Além da polarização política, analistas atribuem a grande quantidade de ações do tipo ao fenômeno das fake news.

“Toda vez que o nível de polarização se eleva em demasia, a retórica política fica mais exacerbada e essa exacerbação adquire graus maiores de injúria, calúnia e difamação”, afirma Antônio Lavareda, cientista político e professor da UFPE (Universidade Federal de Pernambuco).

“Tudo isso foi bastante agravado com as redes sociais. Primeiro porque você detectar as críticas e responsabilizar os autores ficou extremamente mais difícil. Veja toda essa discussão em torno da legislação para coibir fake news e punir os autores.”

O Senado aprovou no fim do mês passado projeto de lei sobre as fake news, que obriga as plataformas a manterem políticas para evitar sua disseminação, barrar perfis falsos e armazenar dados para rastrear a origem dos conteúdos.

O projeto será agora analisado pela Câmara dos Deputados. O presidente da Casa, Rodrigo Maia (DEM-RJ), já afirmou que espera a inclusão de “punição severa” para quem espalha fake news.

Especialistas também apontam a influência dos algoritmos no acirramento dos ânimos, que contribuem para segmentar a sociedade. A professora da UnB (Universidade de Brasília) e do IDP (Instituto Brasiliense de Direito Público) Laura Schertel Mendes afirma que esses aspectos contribuem para deformar a esfera pública, como um espaço de integração de pontos de vistas diferentes.

“Quanto mais as pessoas escutam aquilo que elas querem ouvir, mais tendem a se radicalizarem”, afirma.

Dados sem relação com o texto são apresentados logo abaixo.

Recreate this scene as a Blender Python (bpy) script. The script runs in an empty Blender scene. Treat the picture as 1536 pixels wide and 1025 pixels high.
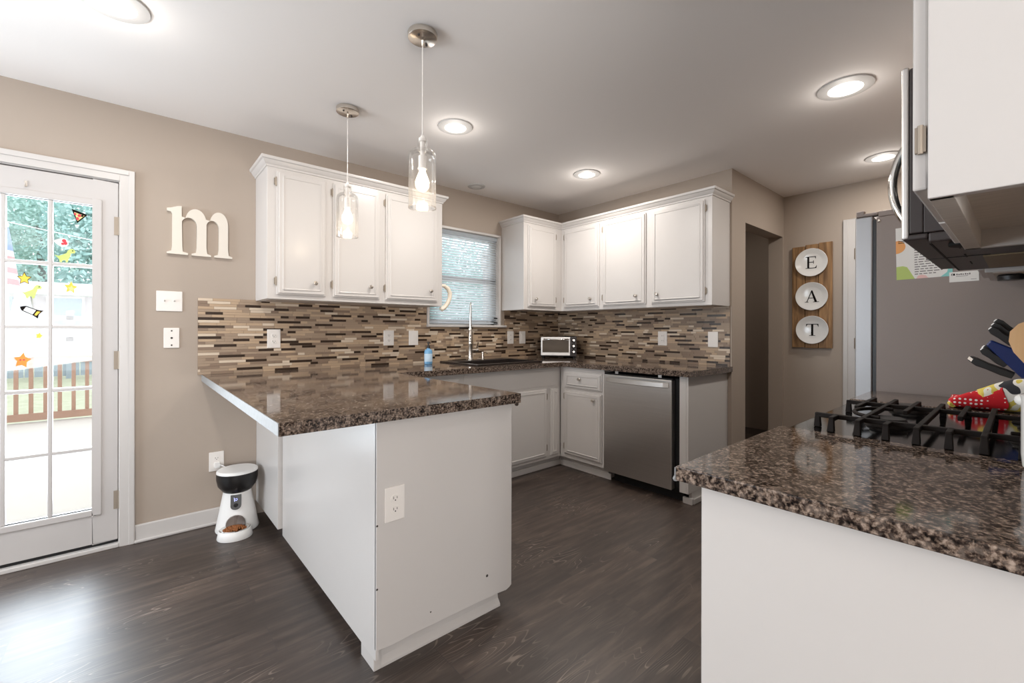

A professora afirma que a discussão na Câmara pode contribuir se as propostas tiverem como objetivo fortalecer a esfera pública, garantir a transparência (sobre posts impulsionados por robôs, por exemplo) e fortalecer a proteção de dados. Nesse ponto, ela é crítica à proposta aprovada no Senado.

​O presidente da OAB nacional, Felipe Santa Cruz, se considera o alvo número 1 do chamado “gabinete do ódio”, estrutura do Palácio do Planalto que seria usada para disseminar mensagens de difamação.

Santa Cruz calcula ter processado ou estar em vias de processar 50 pessoas e blogs que veicularam informações inverídicas sobre ele e sua família. Em um dos casos, foi divulgado que sua filha adolescente teria recebido R$ 790 mil via Lei Rouanet para uma peça de teatro.

O presidente da OAB afirma que releva as pessoas que repassam as notícias falsas por “ingenuidade”. No entanto, mantém uma estrutura para monitorar os ataques vindos de blogs bolsonaristas. Um dos processos já foi concluído e resultou em indenização.

“Esse blogs que dão caráter jornalístico, aí eu tenho que processar, para ser pedagógico, processar porque o debate público não pode ele ser todo feito de mentiras, que ultrapassam até mesmo os limites da família da pessoa, crianças. Imagina o dano que isso pode causar na escola da minha filha”, diz.